* WORK REQUIRED
Copy every line that holds "wide".

-- BEGIN INFORMATION PROVIDED --

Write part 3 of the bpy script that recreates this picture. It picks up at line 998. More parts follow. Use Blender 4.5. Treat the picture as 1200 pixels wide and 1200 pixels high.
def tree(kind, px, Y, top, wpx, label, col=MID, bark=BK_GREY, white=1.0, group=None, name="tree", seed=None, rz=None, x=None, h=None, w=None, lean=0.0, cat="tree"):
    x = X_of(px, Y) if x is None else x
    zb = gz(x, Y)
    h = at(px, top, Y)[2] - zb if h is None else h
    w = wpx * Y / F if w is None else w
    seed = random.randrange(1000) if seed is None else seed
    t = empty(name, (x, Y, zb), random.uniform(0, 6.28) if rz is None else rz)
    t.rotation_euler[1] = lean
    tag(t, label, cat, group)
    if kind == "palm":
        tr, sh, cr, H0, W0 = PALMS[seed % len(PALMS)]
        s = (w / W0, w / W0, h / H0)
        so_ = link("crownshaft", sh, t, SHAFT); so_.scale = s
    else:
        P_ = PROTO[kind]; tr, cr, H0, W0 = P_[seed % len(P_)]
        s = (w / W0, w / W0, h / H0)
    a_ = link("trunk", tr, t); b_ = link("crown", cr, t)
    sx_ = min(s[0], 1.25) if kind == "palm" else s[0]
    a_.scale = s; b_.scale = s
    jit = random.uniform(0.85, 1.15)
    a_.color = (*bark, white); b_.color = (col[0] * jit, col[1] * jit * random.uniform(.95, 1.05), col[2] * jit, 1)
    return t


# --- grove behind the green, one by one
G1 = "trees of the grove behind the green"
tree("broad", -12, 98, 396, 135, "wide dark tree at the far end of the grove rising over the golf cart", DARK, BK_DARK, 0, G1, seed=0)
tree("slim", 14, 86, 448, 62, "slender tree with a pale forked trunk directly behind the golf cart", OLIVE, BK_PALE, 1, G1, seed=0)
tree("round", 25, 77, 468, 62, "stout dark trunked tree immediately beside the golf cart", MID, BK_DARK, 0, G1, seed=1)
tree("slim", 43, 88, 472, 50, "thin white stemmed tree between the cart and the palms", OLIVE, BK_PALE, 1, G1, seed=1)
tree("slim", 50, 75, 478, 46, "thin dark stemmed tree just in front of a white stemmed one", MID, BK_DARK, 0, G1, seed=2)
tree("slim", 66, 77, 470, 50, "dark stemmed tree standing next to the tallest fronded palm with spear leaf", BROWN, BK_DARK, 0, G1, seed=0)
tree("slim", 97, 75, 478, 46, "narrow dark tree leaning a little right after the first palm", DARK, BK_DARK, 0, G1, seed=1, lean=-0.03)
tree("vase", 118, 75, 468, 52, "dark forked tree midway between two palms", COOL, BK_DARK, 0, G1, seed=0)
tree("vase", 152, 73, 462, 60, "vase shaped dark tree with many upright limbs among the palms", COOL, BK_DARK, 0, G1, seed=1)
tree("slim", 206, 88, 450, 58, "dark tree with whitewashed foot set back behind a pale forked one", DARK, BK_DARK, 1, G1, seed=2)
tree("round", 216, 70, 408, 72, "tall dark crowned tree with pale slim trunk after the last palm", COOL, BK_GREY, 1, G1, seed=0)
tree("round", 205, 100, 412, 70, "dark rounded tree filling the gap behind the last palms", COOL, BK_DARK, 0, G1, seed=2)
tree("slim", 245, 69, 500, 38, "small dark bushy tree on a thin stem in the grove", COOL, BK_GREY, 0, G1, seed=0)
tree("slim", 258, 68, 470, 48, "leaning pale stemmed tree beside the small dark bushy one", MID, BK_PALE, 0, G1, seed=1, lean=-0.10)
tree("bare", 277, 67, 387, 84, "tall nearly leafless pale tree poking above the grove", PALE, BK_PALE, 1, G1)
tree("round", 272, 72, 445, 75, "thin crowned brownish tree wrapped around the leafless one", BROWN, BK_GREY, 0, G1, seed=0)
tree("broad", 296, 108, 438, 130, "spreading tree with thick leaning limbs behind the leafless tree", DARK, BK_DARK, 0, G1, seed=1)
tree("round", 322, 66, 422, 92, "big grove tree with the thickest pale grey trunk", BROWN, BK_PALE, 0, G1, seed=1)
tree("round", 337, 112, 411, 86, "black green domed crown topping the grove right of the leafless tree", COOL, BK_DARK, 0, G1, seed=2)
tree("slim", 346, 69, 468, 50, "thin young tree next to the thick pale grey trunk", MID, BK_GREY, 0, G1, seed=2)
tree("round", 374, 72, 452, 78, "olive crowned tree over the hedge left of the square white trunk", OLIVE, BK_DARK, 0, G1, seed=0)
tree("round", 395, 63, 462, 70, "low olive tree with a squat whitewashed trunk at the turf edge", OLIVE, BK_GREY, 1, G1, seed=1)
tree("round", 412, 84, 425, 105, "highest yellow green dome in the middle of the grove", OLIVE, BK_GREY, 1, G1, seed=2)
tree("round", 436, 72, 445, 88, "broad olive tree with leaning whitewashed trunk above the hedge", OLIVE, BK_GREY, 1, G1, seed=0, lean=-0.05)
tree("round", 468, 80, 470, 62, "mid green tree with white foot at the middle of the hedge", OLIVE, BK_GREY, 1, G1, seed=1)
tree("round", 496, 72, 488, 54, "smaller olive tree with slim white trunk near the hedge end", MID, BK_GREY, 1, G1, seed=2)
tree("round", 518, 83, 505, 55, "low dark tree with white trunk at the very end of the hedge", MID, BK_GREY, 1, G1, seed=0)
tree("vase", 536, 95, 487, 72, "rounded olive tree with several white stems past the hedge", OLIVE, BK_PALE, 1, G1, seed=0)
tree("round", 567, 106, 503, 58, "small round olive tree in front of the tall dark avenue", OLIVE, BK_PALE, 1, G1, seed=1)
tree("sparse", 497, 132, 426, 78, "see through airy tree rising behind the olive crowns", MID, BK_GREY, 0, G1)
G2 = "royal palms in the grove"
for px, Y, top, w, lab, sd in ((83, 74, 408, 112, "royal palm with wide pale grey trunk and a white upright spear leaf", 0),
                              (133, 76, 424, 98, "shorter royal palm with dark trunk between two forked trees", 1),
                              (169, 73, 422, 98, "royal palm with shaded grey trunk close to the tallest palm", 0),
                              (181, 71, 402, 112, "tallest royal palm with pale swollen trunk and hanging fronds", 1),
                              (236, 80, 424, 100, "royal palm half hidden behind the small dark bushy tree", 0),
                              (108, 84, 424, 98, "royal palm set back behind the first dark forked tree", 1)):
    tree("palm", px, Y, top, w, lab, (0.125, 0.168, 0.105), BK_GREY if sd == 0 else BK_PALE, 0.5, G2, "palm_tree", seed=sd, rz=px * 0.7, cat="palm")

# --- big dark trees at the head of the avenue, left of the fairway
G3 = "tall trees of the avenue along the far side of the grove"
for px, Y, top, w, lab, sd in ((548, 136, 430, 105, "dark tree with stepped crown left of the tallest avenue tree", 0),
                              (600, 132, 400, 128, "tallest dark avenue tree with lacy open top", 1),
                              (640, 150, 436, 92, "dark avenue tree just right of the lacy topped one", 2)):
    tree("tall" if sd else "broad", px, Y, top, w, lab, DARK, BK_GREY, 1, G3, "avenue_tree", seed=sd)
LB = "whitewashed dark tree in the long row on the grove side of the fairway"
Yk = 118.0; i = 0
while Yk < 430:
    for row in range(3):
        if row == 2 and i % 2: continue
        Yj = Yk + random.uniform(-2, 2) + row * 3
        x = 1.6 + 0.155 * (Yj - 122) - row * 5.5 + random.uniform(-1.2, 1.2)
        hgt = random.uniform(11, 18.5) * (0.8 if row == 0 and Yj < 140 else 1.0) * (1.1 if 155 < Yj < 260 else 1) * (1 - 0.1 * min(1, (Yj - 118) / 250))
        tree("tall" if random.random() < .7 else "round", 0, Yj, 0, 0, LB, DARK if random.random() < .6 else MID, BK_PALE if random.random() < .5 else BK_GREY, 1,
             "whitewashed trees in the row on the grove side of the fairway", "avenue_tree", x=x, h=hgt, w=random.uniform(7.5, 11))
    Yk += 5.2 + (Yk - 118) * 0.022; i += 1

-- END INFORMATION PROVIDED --

* RESULT OF THIS EXERCISE
Write part 3 of the bpy script that recreates this picture. It picks up at line 998. More parts follow. Use Blender 4.5. Treat the picture as 1200 pixels wide and 1200 pixels high.
tree("broad", -12, 98, 396, 135, "wide dark tree at the far end of the grove rising over the golf cart", DARK, BK_DARK, 0, G1, seed=0)
for px, Y, top, w, lab, sd in ((83, 74, 408, 112, "royal palm with wide pale grey trunk and a white upright spear leaf", 0),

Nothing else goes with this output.